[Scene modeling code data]
— Start —

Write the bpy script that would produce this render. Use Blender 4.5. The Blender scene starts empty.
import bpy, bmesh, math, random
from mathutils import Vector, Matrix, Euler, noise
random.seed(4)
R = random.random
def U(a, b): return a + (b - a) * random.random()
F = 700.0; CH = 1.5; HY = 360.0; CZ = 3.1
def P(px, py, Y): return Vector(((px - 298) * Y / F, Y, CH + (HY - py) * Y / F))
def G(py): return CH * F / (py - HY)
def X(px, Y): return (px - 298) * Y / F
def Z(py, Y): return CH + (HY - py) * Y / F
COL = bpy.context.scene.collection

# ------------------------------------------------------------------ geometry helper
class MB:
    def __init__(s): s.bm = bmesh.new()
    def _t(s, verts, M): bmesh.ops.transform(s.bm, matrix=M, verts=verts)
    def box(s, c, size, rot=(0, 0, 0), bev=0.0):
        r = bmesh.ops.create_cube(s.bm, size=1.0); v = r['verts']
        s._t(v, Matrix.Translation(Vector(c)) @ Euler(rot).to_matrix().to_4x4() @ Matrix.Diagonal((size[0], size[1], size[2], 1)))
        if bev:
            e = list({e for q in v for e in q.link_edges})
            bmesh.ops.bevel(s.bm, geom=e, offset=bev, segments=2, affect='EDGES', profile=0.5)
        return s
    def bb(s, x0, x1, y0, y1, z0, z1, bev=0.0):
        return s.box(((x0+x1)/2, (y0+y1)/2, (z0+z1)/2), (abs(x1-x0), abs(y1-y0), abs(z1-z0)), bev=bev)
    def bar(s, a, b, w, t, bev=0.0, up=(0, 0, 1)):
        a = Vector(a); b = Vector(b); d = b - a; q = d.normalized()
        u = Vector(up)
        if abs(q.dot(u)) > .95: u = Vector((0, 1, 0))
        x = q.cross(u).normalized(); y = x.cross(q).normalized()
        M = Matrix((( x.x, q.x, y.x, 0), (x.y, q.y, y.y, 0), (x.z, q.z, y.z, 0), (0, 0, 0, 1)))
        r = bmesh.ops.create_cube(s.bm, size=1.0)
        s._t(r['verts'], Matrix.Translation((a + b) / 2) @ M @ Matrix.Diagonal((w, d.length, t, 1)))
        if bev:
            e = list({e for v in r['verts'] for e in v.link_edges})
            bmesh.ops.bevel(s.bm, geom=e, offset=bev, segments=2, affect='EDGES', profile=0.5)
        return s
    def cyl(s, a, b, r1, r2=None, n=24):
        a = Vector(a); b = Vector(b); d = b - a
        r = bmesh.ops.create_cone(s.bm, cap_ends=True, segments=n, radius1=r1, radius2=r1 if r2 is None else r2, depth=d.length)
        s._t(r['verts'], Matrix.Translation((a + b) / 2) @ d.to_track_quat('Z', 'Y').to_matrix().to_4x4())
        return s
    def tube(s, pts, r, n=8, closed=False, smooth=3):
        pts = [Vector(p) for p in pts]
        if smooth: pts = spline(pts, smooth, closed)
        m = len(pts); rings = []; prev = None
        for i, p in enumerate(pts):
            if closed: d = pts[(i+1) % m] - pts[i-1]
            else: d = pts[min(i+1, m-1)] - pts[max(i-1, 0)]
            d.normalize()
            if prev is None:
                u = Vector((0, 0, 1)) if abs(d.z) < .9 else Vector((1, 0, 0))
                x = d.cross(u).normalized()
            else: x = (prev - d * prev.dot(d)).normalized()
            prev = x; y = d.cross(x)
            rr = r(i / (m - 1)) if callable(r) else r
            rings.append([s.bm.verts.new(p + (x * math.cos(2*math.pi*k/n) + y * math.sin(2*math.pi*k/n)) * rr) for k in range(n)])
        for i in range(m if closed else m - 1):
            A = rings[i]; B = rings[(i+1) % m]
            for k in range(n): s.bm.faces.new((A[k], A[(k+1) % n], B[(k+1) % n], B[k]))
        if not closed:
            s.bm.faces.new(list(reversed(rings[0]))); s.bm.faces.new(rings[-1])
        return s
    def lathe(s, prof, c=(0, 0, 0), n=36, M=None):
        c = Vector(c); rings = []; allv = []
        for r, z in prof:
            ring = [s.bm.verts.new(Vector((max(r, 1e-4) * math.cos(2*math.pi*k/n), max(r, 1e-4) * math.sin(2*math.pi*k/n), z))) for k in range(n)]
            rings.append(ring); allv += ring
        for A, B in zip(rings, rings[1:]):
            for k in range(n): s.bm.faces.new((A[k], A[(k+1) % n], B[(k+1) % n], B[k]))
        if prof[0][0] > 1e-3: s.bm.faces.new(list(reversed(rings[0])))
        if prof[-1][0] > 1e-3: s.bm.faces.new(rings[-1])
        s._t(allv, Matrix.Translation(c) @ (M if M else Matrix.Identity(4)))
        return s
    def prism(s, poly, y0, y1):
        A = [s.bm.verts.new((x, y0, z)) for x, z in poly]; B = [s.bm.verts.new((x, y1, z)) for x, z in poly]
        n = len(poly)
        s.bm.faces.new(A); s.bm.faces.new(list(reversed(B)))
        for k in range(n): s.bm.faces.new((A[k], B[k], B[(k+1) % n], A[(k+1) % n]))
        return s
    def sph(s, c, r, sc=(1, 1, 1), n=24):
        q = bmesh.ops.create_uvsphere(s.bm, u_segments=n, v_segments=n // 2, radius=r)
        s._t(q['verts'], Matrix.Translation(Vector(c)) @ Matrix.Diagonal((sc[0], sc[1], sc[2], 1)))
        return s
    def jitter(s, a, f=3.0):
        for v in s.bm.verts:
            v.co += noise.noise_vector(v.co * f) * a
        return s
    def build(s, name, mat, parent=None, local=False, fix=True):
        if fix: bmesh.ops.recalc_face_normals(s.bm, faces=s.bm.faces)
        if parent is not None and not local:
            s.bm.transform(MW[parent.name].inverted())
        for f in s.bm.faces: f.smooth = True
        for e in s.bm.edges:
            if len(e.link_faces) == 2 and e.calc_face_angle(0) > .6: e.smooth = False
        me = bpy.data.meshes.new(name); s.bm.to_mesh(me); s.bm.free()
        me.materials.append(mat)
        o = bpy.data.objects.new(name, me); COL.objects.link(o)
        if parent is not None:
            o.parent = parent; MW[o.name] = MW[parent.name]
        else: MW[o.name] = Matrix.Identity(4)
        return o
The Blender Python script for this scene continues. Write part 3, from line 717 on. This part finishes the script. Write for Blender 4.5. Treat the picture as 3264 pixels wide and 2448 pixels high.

— End —

§ **Short task**: Please print the material above exactly as it appears, from its first line through the line containing "COL = bpy.context.scene.collection", inclusive, and stop there.

§ **Task response**:
Write the bpy script that would produce this render. Use Blender 4.5. The Blender scene starts empty.
import bpy, bmesh, math, random
from mathutils import Vector, Matrix, Euler, noise
random.seed(4)
R = random.random
def U(a, b): return a + (b - a) * random.random()
F = 700.0; CH = 1.5; HY = 360.0; CZ = 3.1
def P(px, py, Y): return Vector(((px - 298) * Y / F, Y, CH + (HY - py) * Y / F))
def G(py): return CH * F / (py - HY)
def X(px, Y): return (px - 298) * Y / F
def Z(py, Y): return CH + (HY - py) * Y / F
COL = bpy.context.scene.collection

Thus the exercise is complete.